Spy can display the myriad of windows messages that the window receives: mousemoves, clicks, activate events, paint requests, etc.

 

Try running this code (typing it in, rather than pasting it, shows intellisense)

PUBLIC x

x=NEWOBJECT("form")

x.Show()

x.AddObject("btn","commandbutton")

x.btn.Visible=1

x.Left=300

?x.HWnd

?"Hex:",TRANSFORM(x.HWnd,"@0x")

 

Now try Spy on the form and button (you may have to close other VFP windows for Spy to see it) to see the hWnd.

 

Start Microsoft Outlook, choose Tools->Options, use Spy to show that each checkbox, button has an hWnd.

Now start Microsoft Word (or if you have Word configured as your email editor, just start creating a new email message).
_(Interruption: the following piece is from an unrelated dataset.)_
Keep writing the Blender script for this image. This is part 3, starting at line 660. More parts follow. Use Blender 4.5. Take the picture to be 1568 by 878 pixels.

Now choose Tools->Options, and use Spy. Word uses Owner Drawn controls! Try Spying on Internet Explorer Tools->Options->Advanced to see more Owner Drawn controls. Or Control Panel->Add or Remove Programs.

 

Any window with an hWnd was actually created by the Microsoft Windows operating system. Applications can create a window on which to display user interface elements, such as dialog controls and pictures. The OS provides many window types, such as buttons, comboboxes, listboxes (see About Window Classes in MSDN library). .

 

However, Visual Foxpro has historically used its own “owner drawn” controls. This means VFP just draws buttons and listboxes on the form, rather than creating an OS hWnd for the controls.  

 

Foxpro 2.6 (more than 10 years ago, when a 66 Mhz CPU was considered fast!) was available for 4 widely different platforms: Windows, DOS, Mac, and Unix.  Using Owner Drawn controls made implementing UI across platforms simpler. Owner Draw also makes it possible to create controls that are not implemented in the OS.

 

Using OS window controls with hWnds has advantages: Active Accessibility allows other applications to use COM to “read” an application, perhaps for visually impaired users. Visual Styles  or themes are automatically applied to controls with hWnds. 

 

You say: What? VFP has had Active Accessibility and themes for years. How can that be? VFP implements AA and themes by having code that manually responds to AA and theme APIs. (Don’t be fooled by several dialogs in VFP that are actually OS dialogs: like File->Open or changing a font.)

 

Owner drawn controls also have disadvantages: UI behaviors can be subtly different.

 

VFP forms have hWnds. There is a property of VFP forms called “hWnd” that returns the hWnd value for the form.

 

For more fun, try spying on other applications, like web pages.